Rajakkad is now a boutique hotel with Robbie’s role changed from concierge to hotel manager. One can be here in total privacy, or one can enjoin the other guests at the long table for dinner. One can walk or make day visits, or sit and read, awaiting the next delicious, largely vegetarian, meal. There is Francis’ library to explore with its unparalleled collection of books on India both fiction and non-fiction. One can paint or draw or chat or practice yoga on the forest platform. One can do lots or little. One can even – if so motivated – write a blog. And all in the delectable climate of the Western Ghats, those hills at three thousand feet famed by E.M Forster and others as being the perfect foil for the steam of the plains. Warm days, cooler nights without the need for air-conditioning.
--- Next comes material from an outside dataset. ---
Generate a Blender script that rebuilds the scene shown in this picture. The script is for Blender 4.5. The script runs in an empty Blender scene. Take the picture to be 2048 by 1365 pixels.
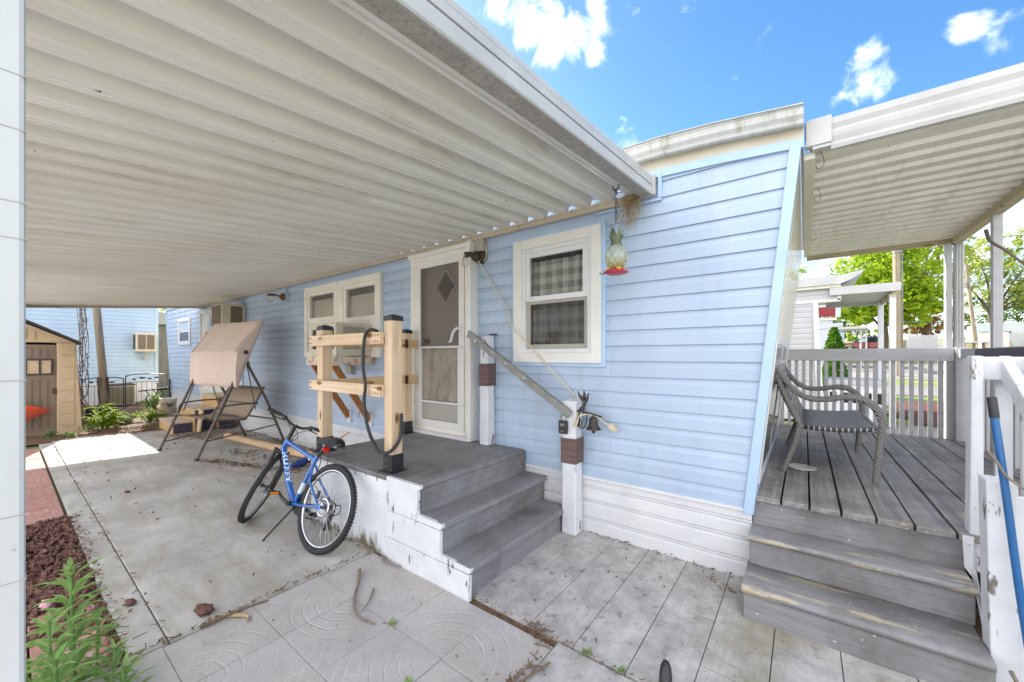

Perfect.

This is such a beautiful and remarkable place. It is redolent of a time past and yet also somehow timeless in its natural appeal and simple freshness. One can feel the pull of the hill stations that dragged colonial pioneers from the comforts of the home counties to the perils of the tropics. It is a privilege to be here, but equally the lifestyle is simple and homely. It seems a long way from the problems of the world that we left only a week ago in the voices of the radio and the pages of newspapers. It is marvellous and joyful, calming and restorative.